Nada de ingenuidad, pues.

Los ejemplos de esa progresiva privación de medios e instrumentos normativos son numerosos: como muestra, valgan los botones de la asignación de la investigación criminal al Ministerio Fiscal, despojando de esa función a los jueces de instrucción -si es que el proyecto de ley progresa con un Parlamento a punto de su disolución-. Se trata de un ritornello que, bajo una exquisita justificación dogmática, no deja de ocasionar desasosiego habida cuenta de que se confía a una institución a la que, ni constitucionalmente ni, menos aún, en su quehacer cotidiano, se la puede equiparar al estatuto de independencia de que gozan jueces y tribunales. Nada de inocencia, pues. Me abstengo de ahondar en la idea, que doy al lector por sabida.

Luego está la digitalización judicial, asombroso señuelo que, bajo el siempre estimulante amparo de la modernización -palabra de la que vengo oyendo hablar en mis veintiséis años de juez sin que nada haya sido modernizado gran cosa- es como aquellos espejuelos y bolitas de colores con que se engatusaba a los indígenas prestos a la colonización, que es como nos sentimos algunos jueces -bastantes, podría decirse-, sobre todo porque esa digitalización, que no es mala idea, vuelve a situar al Ministerio de Justicia en el centro del damero, en un lugar protagonista que jamás ha de ocupar para no hacer peligrar, justamente, la división de poderes. El Ejecutivo no debería gozar de esos cinco minutos de gloria que Andy Warhol prometió a todo el mundo.
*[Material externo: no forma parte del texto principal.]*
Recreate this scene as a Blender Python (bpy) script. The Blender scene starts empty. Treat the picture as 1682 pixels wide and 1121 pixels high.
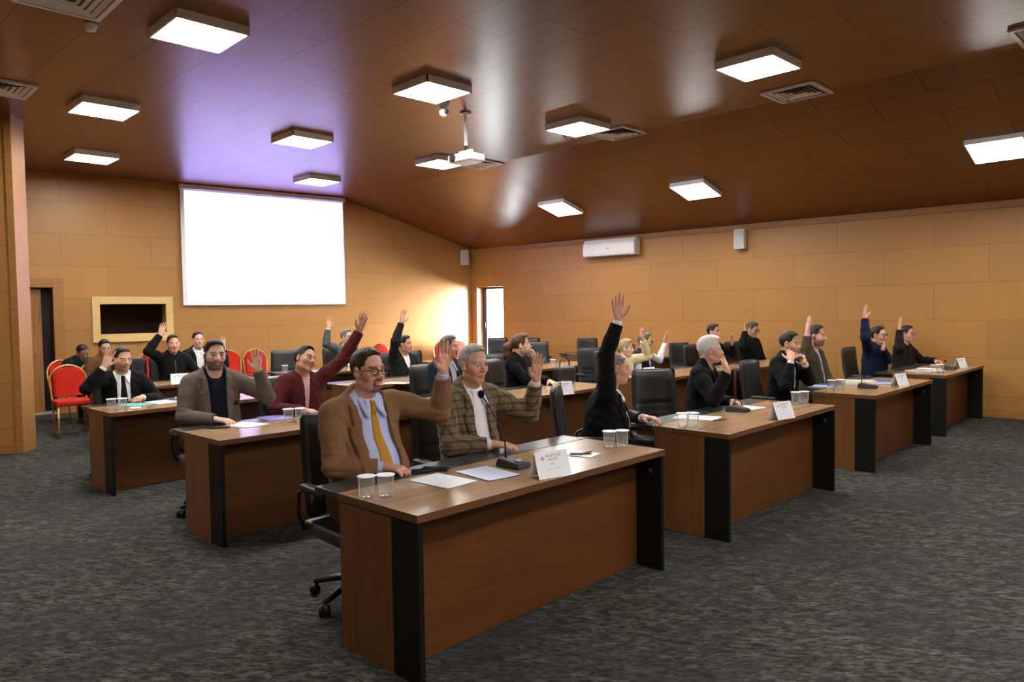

La digitalización es buena pero, aunque funcione bien y se instaure con éxito -lo que deseo con fervor pero auguro que tardará en lograrse- crea una asfixiante dependencia del Ministerio y de una legión de burócratas que, mientras se encuentran absorbidos por este designio de modernizarnos, desatienden otros muchos frentes, abandonados acaso por los estragos de la crisis: así, es cada día más difícil conseguir bolígrafos y material de oficina en las sedes judiciales.

Valga también, aunque no por su relieve público, sino por su notable valor como ejemplo, las arduas y tempestuosas negociaciones con el Ministerio para lograr la fijación y abono de una retribución complementaria asociada a la idea de la productividad.

Al margen del desconcierto que causa vincular la nómina de los jueces con la actividad ponedora de sentencias -cual si en granja avícola estuviéramos- y de la desolación con que ese magro maná compensatorio será repartido, una vez privado de una norma reglamentaria estable, sustituida año a año por la negociación fenicia o de mercado persa, lo que crea perplejidad no es la existencia de esa remuneración y sus peculiares criterios, sino que sea el Ministerio, como patrón, como padrecito, quien tenga en sus manos abrir o cerrar el grifo del dinero, según sople el viento, para conducirse con munificencia y largueza -las menos veces- o con la cicatería de un Shylock.

No se oculta que este nuevo orden de relaciones altera la posición de cada quien en el contexto constitucional y, tristemente, con sacrificio de la separación de poderes, cuya bandera se arría tan a menudo, de un modo tan indisimulado, que ya cansa, ante la obsecuencia poco beligerante de las asociaciones judiciales, que fungen en la práctica como sociedades de socorros mutuos para promover a sus afiliados, pero forman parte de ese juego como indispensables colaboradores. En otras palabras, que escandaliza que no se escandalicen.

Y todo ello, también, ante la pasividad próxima a la inexistencia del Consejo General del Poder Judicial que, como la orquesta del Titanic, se ocupa de las cosas importantes en el momento adecuado, como decidir si toca un foxtrot o un vals como banda sonora del hundimiento.